A central purpose of Harvard University is to do what we can to ensure that everyone in America has a chance. Such a concept could be considered a lofty ideal with little meaning. Yet this is as important as any tradition in higher education, and ours is a distinguished history: the concept of financial aid, the initial scholarships established by President Conant, the first institution to move to need-blind admissions in the 1950s, as well as the first in the 1990s to move to need-blind assistance for international students.
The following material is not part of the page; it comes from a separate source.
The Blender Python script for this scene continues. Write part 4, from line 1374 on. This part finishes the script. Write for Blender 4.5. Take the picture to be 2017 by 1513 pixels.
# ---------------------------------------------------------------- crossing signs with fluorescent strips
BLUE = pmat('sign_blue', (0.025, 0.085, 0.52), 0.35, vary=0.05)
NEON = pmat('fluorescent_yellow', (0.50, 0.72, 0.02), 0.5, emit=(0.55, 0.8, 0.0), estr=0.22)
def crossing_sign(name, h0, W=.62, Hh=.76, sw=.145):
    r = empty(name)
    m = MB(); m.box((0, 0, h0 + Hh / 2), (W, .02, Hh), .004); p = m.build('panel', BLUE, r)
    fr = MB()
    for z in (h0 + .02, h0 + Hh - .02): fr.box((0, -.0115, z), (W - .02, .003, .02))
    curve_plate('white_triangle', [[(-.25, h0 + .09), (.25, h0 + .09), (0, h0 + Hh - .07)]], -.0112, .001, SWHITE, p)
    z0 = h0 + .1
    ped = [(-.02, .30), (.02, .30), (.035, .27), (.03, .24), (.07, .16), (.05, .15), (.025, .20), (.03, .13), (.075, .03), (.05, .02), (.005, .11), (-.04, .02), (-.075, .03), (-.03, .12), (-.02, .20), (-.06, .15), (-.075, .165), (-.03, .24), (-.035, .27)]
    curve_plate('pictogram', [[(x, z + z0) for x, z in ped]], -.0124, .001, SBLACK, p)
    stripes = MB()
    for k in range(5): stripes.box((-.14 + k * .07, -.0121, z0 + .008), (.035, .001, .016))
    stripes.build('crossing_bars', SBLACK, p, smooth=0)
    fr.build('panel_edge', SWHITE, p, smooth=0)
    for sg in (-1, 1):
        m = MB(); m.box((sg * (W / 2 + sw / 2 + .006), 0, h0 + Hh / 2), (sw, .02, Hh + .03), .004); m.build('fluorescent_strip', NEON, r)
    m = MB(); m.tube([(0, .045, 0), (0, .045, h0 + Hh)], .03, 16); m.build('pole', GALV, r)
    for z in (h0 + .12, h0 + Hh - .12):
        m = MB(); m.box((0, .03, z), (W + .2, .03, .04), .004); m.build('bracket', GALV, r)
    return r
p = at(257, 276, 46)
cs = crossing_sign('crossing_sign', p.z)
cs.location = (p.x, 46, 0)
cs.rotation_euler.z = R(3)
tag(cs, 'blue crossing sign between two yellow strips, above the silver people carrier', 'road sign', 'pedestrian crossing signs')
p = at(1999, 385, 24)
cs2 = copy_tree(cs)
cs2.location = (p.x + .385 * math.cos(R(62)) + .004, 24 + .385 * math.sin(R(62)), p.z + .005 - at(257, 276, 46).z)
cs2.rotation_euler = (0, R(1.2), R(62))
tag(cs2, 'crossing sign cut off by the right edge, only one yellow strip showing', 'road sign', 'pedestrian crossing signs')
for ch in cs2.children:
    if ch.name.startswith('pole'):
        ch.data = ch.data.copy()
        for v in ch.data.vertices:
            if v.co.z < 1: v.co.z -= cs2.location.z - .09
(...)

However if one looks at the national picture, there is ample reason to be concerned. Seldom has the American dream looked so distant for so many. Inequality is widening; and the transmission of inequality may be increasing generation to generation, so that the gap between the life-chances in children of the fortunate and children of the less fortunate is rising. The facts are stark:

* In the United States today, a student from the top income quartile is more than six times as likely as a student from the bottom income quartile to graduate with a B.A. within five years of leaving high school.
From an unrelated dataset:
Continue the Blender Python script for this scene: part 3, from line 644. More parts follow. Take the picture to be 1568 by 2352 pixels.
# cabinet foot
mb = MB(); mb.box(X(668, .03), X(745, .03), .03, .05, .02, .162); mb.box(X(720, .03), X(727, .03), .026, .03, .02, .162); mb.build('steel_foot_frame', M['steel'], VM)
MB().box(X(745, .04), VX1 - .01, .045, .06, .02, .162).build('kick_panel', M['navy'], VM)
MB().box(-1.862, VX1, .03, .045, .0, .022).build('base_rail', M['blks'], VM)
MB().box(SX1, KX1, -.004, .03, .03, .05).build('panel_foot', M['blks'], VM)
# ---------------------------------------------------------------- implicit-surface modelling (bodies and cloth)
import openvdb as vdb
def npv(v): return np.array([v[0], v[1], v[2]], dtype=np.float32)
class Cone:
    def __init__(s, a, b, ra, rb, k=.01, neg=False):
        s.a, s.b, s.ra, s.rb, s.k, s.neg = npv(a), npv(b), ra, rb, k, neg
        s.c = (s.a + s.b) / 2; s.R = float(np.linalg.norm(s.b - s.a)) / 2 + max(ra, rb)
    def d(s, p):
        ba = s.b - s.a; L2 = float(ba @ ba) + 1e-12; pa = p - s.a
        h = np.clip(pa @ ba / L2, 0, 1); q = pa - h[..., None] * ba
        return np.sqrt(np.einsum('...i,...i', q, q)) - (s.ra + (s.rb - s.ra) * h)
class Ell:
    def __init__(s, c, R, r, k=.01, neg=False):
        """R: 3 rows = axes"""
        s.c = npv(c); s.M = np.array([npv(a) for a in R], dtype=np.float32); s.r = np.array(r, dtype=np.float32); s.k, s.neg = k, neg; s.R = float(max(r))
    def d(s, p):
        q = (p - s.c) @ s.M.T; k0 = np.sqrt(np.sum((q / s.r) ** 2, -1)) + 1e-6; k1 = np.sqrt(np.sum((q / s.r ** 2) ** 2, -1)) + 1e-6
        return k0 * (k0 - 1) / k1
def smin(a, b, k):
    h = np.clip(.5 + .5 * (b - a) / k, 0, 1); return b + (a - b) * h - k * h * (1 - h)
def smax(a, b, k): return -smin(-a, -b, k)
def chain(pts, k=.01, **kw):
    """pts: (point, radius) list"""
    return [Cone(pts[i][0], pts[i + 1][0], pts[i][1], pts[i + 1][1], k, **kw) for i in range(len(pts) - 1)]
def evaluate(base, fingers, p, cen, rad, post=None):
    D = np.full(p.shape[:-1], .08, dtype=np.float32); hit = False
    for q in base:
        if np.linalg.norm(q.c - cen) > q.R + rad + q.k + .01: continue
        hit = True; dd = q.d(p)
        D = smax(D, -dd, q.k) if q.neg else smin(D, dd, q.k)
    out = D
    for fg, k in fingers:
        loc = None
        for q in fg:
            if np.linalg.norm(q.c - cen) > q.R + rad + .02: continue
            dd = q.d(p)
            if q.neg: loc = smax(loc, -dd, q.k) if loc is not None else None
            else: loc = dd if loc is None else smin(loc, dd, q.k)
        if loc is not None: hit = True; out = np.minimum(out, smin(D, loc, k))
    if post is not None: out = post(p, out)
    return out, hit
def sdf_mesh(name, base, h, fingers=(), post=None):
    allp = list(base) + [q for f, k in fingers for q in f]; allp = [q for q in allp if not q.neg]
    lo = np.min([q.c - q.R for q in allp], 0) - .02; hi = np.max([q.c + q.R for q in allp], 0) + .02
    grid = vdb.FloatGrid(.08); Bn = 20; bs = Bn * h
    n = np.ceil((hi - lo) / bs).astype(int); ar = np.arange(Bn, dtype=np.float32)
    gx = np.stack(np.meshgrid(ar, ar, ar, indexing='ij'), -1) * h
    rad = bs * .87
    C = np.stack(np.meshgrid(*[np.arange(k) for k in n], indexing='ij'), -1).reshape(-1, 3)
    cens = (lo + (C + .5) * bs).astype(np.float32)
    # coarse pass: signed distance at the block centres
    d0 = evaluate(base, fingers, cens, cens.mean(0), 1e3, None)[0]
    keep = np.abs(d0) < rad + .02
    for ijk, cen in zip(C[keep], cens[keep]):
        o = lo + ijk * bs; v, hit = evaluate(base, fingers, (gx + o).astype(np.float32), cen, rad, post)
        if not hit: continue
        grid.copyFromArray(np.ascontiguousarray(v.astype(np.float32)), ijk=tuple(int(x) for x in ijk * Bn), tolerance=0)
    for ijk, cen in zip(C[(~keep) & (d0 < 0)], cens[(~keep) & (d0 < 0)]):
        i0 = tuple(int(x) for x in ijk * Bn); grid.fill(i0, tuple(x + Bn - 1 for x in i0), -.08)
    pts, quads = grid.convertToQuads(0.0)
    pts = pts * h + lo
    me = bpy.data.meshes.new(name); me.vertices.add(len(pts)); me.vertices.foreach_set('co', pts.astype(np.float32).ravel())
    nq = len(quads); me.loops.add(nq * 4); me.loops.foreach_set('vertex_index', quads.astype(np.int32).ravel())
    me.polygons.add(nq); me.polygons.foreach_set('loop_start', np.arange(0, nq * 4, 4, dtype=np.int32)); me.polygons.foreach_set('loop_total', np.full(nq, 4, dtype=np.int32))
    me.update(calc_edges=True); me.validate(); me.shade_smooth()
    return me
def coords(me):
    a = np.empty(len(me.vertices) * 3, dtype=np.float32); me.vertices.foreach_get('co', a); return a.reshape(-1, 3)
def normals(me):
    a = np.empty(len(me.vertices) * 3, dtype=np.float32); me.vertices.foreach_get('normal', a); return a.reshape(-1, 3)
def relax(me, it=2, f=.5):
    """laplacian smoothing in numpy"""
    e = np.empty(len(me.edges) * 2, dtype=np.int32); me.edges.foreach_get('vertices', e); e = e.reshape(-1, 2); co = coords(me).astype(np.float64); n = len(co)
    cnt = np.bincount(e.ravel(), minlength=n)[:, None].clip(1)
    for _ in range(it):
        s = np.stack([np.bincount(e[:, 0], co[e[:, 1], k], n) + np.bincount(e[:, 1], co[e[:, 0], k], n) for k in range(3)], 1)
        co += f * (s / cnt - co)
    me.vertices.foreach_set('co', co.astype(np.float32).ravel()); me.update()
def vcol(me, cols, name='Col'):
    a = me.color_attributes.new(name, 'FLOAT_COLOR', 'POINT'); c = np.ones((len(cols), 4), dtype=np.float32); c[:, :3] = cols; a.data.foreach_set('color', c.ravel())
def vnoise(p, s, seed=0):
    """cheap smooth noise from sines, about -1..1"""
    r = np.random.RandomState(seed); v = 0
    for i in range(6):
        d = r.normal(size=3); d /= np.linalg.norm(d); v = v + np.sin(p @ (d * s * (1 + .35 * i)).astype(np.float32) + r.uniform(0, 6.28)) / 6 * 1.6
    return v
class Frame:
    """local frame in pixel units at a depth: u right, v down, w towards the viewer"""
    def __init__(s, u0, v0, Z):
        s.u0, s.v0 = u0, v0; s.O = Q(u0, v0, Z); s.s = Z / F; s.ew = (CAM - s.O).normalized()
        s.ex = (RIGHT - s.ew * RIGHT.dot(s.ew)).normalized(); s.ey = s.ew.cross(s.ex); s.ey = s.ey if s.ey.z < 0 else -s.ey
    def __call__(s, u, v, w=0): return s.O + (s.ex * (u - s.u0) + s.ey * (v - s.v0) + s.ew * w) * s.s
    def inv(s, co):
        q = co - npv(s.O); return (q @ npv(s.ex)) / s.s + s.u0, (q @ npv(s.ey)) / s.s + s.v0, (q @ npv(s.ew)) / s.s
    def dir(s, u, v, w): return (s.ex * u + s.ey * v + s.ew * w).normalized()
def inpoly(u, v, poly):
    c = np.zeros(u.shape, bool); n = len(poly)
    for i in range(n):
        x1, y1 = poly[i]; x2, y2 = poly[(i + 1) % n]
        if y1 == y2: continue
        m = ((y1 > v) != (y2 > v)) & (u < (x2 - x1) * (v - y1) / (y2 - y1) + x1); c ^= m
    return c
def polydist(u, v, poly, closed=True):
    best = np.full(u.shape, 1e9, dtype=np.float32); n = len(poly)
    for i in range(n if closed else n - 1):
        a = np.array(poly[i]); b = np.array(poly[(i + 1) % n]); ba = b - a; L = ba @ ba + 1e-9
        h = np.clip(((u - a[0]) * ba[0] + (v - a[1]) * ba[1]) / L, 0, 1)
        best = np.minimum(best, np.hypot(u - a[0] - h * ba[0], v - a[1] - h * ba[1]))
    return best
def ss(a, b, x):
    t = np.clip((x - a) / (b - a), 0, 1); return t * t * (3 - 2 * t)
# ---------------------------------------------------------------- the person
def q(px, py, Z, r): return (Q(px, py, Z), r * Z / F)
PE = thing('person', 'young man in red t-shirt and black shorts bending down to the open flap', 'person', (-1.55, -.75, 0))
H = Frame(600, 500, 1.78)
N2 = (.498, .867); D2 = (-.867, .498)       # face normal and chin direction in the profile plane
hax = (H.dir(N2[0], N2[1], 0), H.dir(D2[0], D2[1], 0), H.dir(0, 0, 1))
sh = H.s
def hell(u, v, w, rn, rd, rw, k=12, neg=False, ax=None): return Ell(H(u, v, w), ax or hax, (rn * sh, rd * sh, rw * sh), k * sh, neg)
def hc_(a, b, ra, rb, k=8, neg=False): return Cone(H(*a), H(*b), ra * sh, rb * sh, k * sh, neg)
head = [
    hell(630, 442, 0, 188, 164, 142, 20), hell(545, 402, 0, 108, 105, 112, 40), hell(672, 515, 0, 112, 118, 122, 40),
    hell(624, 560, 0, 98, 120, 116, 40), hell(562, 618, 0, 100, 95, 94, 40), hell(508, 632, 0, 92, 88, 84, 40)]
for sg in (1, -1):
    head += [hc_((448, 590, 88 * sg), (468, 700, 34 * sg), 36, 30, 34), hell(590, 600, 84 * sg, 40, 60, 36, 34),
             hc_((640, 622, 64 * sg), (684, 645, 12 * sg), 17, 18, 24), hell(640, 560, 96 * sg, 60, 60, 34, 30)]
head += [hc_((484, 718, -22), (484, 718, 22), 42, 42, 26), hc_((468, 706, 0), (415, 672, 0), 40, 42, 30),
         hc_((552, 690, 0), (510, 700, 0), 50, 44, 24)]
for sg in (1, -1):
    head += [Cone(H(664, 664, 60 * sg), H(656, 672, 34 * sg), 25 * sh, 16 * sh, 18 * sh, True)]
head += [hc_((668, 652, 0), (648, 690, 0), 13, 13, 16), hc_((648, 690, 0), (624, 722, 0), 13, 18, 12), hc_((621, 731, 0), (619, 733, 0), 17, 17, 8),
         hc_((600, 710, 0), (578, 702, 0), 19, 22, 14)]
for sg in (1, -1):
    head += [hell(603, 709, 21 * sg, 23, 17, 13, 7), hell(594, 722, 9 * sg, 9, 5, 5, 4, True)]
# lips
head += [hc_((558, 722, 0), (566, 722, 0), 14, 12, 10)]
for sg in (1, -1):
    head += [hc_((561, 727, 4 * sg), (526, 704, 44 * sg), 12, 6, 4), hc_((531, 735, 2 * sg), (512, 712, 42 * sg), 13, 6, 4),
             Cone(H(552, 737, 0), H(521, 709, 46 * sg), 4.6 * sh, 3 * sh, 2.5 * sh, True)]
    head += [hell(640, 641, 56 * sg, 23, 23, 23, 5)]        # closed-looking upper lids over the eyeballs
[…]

* At selective institutions, only 10 percent come from the bottom half of the income scale. In other words, children whose families are in the lower half of the American income distribution are underrepresented by 80 percent.
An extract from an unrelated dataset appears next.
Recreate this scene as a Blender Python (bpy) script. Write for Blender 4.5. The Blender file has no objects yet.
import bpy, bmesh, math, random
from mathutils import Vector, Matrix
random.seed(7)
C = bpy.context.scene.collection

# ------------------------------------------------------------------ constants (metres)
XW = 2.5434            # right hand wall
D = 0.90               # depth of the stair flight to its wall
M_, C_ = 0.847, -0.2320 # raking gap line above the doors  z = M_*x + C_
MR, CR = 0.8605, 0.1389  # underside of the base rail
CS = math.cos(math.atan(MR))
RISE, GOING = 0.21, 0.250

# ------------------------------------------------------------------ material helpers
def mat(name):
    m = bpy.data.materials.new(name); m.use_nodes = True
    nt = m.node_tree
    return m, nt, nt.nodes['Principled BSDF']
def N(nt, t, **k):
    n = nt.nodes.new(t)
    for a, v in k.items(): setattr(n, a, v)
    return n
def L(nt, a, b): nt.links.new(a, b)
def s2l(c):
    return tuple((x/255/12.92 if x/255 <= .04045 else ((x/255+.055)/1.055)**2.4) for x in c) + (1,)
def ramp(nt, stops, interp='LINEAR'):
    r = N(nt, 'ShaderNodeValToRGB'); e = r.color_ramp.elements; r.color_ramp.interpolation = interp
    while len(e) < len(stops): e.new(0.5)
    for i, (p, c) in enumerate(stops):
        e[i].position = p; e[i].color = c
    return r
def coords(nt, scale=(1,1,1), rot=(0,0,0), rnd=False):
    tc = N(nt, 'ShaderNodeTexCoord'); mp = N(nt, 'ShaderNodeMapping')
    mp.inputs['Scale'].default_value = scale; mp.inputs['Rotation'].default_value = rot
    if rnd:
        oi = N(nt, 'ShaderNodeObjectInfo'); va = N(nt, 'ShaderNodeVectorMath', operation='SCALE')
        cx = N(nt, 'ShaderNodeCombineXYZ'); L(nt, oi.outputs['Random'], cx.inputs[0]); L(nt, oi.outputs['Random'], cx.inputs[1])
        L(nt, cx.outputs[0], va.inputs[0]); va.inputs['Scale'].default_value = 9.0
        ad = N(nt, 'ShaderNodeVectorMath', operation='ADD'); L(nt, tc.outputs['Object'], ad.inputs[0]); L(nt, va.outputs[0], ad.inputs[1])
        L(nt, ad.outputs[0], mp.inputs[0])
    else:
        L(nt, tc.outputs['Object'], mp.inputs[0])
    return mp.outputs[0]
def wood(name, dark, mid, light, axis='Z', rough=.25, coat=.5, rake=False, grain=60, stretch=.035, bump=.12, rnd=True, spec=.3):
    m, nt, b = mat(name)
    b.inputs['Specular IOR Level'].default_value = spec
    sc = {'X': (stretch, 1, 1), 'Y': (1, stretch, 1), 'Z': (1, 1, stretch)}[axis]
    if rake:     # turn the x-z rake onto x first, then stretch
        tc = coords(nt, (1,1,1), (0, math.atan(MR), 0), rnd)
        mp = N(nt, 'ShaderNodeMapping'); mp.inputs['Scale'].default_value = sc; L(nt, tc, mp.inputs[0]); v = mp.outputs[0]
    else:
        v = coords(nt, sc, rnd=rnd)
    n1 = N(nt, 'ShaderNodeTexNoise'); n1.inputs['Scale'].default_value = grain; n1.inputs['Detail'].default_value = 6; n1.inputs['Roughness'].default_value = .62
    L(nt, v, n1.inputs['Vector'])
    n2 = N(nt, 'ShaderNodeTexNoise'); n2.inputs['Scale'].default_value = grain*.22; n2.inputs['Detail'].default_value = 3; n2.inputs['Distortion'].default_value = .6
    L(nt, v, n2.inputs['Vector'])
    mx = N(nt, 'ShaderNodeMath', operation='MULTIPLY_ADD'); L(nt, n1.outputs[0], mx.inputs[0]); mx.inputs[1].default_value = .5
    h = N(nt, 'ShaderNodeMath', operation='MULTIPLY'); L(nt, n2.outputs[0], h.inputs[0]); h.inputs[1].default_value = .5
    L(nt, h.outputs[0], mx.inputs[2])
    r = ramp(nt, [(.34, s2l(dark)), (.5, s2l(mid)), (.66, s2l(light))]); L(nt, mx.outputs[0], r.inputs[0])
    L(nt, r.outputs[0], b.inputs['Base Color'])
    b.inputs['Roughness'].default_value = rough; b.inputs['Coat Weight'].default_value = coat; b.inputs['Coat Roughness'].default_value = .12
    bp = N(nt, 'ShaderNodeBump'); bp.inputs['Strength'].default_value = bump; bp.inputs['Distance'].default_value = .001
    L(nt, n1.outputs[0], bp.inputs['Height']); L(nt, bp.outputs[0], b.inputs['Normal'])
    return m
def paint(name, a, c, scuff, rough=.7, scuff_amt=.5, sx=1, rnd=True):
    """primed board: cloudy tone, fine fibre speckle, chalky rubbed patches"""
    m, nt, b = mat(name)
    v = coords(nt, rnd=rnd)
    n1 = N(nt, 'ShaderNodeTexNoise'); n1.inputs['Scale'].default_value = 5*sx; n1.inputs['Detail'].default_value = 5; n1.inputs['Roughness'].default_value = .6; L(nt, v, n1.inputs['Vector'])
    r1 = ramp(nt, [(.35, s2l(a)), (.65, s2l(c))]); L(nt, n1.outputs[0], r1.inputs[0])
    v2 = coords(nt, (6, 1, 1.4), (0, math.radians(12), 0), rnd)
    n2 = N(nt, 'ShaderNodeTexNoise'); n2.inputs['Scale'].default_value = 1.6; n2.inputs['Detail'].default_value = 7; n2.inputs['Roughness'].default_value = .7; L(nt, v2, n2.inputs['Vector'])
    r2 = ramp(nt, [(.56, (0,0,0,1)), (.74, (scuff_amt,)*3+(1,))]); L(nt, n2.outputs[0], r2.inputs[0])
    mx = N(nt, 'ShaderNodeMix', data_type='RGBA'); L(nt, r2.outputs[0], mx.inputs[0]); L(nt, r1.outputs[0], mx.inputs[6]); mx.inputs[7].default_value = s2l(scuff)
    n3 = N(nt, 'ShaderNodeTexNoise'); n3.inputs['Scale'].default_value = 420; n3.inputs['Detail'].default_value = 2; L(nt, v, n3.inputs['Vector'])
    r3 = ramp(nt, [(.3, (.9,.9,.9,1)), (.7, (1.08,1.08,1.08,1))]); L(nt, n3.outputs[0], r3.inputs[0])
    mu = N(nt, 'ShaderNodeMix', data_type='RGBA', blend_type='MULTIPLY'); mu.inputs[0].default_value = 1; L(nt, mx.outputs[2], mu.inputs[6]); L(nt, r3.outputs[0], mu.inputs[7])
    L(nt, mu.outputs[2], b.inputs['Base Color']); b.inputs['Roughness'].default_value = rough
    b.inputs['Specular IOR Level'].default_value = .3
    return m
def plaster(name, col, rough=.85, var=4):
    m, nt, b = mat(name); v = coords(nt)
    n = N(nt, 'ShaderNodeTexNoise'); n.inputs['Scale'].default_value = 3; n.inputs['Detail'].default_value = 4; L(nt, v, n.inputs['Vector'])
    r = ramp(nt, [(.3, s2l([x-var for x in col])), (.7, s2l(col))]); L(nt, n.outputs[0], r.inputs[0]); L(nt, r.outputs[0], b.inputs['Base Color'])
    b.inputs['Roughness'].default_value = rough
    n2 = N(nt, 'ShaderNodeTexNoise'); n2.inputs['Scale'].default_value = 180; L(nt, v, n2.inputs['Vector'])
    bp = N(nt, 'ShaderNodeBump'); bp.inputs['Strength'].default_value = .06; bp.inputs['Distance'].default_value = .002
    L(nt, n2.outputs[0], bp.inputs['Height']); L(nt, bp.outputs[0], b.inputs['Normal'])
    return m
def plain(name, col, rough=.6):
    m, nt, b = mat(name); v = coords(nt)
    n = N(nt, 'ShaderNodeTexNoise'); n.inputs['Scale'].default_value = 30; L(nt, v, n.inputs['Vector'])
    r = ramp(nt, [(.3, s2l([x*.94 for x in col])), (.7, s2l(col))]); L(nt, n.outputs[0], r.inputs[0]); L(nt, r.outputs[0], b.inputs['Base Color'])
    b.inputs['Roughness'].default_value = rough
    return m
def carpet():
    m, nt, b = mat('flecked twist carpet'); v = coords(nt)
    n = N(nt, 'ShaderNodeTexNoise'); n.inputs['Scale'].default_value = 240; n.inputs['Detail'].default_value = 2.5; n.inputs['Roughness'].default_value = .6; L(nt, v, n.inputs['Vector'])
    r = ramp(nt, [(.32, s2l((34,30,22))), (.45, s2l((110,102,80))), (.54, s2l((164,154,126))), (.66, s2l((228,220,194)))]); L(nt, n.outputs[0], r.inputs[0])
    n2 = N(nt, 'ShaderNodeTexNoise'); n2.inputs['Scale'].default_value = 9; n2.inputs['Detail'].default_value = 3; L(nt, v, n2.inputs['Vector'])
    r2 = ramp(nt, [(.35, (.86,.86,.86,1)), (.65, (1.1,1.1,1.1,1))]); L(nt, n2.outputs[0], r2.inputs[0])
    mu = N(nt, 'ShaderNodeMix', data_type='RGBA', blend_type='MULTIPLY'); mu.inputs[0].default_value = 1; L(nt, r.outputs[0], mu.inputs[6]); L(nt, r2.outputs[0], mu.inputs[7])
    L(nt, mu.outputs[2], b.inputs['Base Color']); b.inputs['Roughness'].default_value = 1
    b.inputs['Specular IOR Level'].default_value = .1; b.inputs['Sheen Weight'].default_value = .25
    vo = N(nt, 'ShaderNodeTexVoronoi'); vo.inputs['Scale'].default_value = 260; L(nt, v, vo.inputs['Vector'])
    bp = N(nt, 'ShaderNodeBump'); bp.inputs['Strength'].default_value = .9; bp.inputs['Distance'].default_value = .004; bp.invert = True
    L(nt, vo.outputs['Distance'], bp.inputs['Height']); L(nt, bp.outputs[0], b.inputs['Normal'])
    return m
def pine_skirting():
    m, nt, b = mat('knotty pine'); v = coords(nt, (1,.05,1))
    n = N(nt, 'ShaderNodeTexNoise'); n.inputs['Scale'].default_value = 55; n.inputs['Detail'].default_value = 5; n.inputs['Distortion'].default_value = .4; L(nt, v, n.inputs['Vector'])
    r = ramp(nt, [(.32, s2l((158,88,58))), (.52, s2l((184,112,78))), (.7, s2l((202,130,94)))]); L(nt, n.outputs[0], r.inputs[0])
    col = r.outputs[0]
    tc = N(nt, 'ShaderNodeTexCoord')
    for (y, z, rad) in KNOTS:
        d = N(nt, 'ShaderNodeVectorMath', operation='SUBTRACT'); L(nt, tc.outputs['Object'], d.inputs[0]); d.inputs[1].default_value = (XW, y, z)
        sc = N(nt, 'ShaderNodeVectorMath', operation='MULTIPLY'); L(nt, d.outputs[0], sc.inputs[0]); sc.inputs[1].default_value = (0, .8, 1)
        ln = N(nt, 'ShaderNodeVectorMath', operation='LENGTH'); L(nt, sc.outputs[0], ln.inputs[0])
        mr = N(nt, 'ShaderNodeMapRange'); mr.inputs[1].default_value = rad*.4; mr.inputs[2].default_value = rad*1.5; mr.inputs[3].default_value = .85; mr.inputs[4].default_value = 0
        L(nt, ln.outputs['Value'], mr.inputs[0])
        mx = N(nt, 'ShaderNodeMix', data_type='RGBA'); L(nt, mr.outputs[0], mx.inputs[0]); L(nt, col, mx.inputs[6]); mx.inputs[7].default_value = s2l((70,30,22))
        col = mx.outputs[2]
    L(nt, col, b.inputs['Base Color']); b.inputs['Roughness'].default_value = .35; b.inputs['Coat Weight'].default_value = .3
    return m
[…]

* The data are less clear for professional schools, but it appears that students in these schools have even more affluent parents than those in college.

Ironically, higher education—which should be a force in equalizing opportunity—is adding to this problem. To a degree, differences in access to higher education do point to disparities in preparation and ability—but less, I suspect, than is commonly supposed. We can all agree that no child should be left behind, but let us also agree that every child can get ahead. We should never accept, as one observer bluntly notes, that the least bright rich kids are as likely to go to college—and more likely to go to a good college—than the brightest poor kids.

That is why, at Harvard, we have committed to a multifaceted approach, to send the strongest possible message to students from families of low and moderate income.

First, families with incomes of less than $40,000 will no longer be expected to contribute to the cost of attending Harvard for their children. Families with incomes of less than $60,000 will also see their contributions reduced.

Representatives from our Admissions and Financial Aid Offices are visiting these families on recruiting trips across the country. We're taking a hard look at the distorting imbalance of the application process itself. We are seeing fee waiver requests from early action applicants up 70 percent over last year.

Second, we have created an intensive summer program on the Harvard campus—the Crimson Summer Academy—for academically talented high school students from disadvantaged backgrounds in the greater Boston area.

And third, the wider University is playing its part in three key areas. We have established a Presidential Scholars program to fund outstanding graduate students who come to Harvard to pursue careers in public service. Our Graduate School of Education has a long tradition of supporting outstanding research in learning—resulting in such innovations as Sesame Street in the 1960s and pointing toward an increasing role in K-12 education and the world of practice. And our Public Education Leadership Project teams faculty from our Business and Education Schools in a program that works with top management from 11 of the nation's top urban schools.

At the start of this New Year, we all have important parts to play in ensuring continued commitment to access. I have been impressed by the dedication of our own undergraduates working with our Financial Aid Office. Since the fall, these students have been looking across America—calling, e-mailing and visiting the most talented students from economically disadvantaged backgrounds.

They are telling them Harvard is not an impossible dream and are making sure they get connected to the college admissions process. Many student recruiters come from similar backgrounds and their stories brought home to me just how inhospitable some of our campuses can be, simply because of varying financial means.

Restoring education to its proper role as a pathway to equal opportunity and excellence in our society is an absolute and continuing priority—both for Harvard and in national policy. We have made a start, but we have a long way to go.

I wish you the best in this New Year.